- _Required work_
Reproduce each line from the records that holds "scene".

- _Records shown_
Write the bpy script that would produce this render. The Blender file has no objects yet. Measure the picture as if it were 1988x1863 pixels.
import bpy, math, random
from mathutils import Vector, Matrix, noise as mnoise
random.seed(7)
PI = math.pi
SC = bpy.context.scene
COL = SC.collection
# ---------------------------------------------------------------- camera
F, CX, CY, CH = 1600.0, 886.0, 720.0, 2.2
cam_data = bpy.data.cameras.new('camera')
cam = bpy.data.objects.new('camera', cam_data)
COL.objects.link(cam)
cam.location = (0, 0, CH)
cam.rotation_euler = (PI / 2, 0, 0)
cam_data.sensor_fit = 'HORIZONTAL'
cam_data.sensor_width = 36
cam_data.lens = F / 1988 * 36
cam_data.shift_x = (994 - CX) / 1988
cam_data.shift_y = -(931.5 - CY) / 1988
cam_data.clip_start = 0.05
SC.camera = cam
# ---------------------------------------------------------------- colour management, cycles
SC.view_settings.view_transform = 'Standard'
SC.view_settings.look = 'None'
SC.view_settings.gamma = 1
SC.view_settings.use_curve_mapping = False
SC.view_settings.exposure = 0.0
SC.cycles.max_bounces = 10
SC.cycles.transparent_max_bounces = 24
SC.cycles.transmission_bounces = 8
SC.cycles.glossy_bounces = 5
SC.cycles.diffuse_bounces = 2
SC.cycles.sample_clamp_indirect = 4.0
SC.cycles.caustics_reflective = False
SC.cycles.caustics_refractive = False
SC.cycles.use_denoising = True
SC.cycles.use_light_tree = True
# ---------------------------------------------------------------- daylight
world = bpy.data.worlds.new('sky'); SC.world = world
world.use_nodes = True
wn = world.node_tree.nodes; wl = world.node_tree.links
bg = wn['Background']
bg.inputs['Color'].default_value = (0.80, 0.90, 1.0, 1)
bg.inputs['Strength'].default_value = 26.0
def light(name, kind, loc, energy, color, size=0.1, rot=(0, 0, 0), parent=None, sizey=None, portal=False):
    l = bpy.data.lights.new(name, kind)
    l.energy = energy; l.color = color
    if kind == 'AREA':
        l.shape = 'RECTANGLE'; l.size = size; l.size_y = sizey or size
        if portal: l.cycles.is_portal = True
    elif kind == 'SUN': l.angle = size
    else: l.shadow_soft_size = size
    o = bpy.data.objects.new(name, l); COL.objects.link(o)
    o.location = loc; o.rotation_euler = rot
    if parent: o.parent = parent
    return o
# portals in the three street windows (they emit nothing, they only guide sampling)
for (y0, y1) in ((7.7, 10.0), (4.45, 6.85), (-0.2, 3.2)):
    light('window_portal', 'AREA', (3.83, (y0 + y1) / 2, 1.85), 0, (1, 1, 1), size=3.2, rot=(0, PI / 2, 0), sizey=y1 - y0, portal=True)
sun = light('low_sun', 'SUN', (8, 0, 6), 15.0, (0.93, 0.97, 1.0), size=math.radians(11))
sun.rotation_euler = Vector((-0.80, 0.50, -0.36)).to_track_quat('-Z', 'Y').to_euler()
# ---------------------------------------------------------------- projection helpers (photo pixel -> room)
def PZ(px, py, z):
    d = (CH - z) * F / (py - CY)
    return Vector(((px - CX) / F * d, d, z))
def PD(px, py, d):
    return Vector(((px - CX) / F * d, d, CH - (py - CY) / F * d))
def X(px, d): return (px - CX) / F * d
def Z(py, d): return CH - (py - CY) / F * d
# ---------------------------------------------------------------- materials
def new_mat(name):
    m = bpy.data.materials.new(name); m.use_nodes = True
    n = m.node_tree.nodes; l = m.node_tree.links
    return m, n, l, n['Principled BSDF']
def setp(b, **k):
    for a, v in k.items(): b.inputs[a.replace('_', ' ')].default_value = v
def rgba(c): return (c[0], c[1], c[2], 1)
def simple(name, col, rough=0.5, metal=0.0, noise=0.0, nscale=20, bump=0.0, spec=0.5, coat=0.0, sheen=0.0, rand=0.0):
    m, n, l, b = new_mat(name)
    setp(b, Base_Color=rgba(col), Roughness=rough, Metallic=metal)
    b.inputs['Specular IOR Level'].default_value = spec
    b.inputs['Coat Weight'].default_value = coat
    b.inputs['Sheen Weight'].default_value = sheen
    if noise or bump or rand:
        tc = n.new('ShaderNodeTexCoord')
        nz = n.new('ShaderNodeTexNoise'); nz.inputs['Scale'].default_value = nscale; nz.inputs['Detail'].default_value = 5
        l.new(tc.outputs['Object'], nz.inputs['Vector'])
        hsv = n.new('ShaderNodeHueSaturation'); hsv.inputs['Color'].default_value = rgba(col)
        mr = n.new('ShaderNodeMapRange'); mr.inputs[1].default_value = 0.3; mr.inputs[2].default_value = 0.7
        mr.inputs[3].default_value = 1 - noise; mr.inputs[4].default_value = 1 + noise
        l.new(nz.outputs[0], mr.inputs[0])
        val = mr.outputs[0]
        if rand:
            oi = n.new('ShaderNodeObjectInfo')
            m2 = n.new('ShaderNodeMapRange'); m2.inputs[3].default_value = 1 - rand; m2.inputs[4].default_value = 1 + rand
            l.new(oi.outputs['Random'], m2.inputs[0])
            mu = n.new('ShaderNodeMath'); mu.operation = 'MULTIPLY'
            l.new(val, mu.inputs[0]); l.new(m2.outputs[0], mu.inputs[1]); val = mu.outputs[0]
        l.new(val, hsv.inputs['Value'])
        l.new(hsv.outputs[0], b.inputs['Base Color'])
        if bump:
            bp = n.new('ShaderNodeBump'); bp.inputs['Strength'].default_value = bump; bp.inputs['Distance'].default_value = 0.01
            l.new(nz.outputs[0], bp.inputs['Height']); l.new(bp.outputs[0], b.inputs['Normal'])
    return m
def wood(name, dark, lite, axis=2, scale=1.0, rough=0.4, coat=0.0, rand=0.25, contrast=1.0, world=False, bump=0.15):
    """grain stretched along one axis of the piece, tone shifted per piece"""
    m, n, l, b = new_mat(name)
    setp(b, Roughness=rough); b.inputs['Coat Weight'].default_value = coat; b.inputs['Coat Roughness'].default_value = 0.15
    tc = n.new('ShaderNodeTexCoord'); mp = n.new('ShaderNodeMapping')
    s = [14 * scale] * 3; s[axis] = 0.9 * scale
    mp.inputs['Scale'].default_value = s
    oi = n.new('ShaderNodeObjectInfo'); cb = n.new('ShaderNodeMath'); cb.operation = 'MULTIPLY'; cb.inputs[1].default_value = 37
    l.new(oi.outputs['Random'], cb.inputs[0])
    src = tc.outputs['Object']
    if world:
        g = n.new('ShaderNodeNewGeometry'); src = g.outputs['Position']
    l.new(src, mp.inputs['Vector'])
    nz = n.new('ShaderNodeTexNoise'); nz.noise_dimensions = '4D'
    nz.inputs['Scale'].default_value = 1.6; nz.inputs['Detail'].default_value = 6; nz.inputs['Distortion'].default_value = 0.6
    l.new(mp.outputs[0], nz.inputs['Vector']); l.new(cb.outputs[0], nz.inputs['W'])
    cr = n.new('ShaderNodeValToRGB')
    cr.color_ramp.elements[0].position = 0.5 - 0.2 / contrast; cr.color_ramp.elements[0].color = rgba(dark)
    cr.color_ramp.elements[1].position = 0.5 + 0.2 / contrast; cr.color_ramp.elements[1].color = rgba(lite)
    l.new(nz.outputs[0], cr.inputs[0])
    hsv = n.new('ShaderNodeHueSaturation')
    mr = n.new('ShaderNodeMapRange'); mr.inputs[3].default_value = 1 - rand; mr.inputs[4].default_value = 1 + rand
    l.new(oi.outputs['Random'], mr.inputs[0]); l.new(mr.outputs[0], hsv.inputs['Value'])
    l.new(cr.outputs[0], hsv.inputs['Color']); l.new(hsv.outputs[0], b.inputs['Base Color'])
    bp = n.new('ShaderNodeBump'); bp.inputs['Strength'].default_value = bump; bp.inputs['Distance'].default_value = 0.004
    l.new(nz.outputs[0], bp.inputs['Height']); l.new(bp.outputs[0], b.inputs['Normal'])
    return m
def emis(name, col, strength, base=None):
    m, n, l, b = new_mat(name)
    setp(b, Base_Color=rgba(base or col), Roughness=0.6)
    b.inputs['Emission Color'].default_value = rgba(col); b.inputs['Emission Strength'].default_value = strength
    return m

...

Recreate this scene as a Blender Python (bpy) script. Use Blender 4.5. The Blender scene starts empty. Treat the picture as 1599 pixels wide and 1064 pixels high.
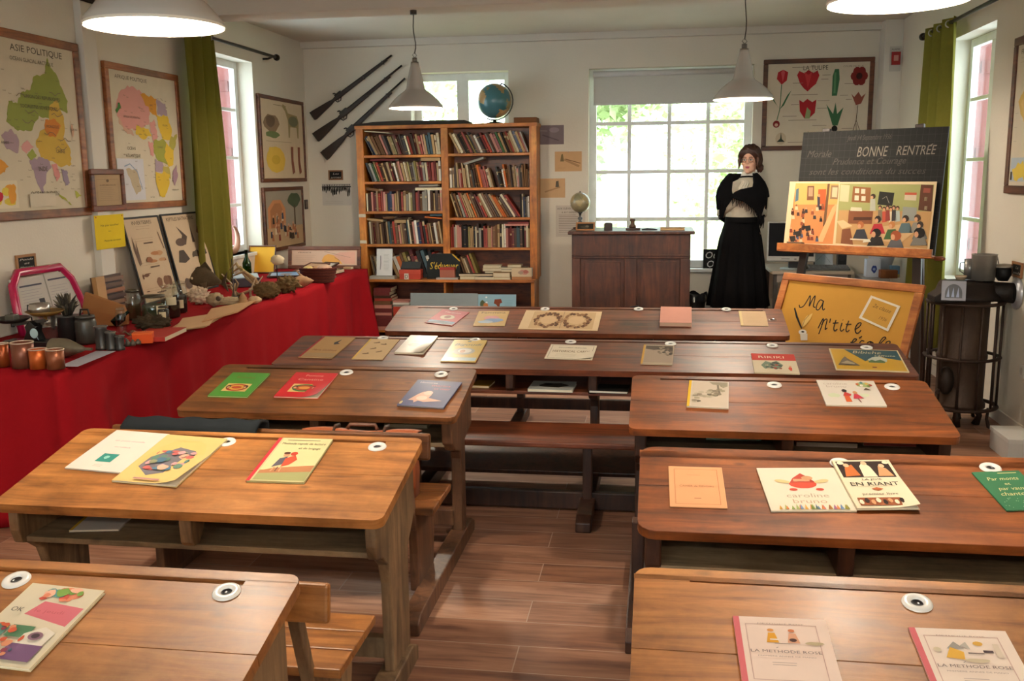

- _The completed task_
SC = bpy.context.scene
Recreate this scene as a Blender Python (bpy) script. Use Blender 4.5. The Blender scene starts empty. Treat the picture as 1599 pixels wide and 1064 pixels high.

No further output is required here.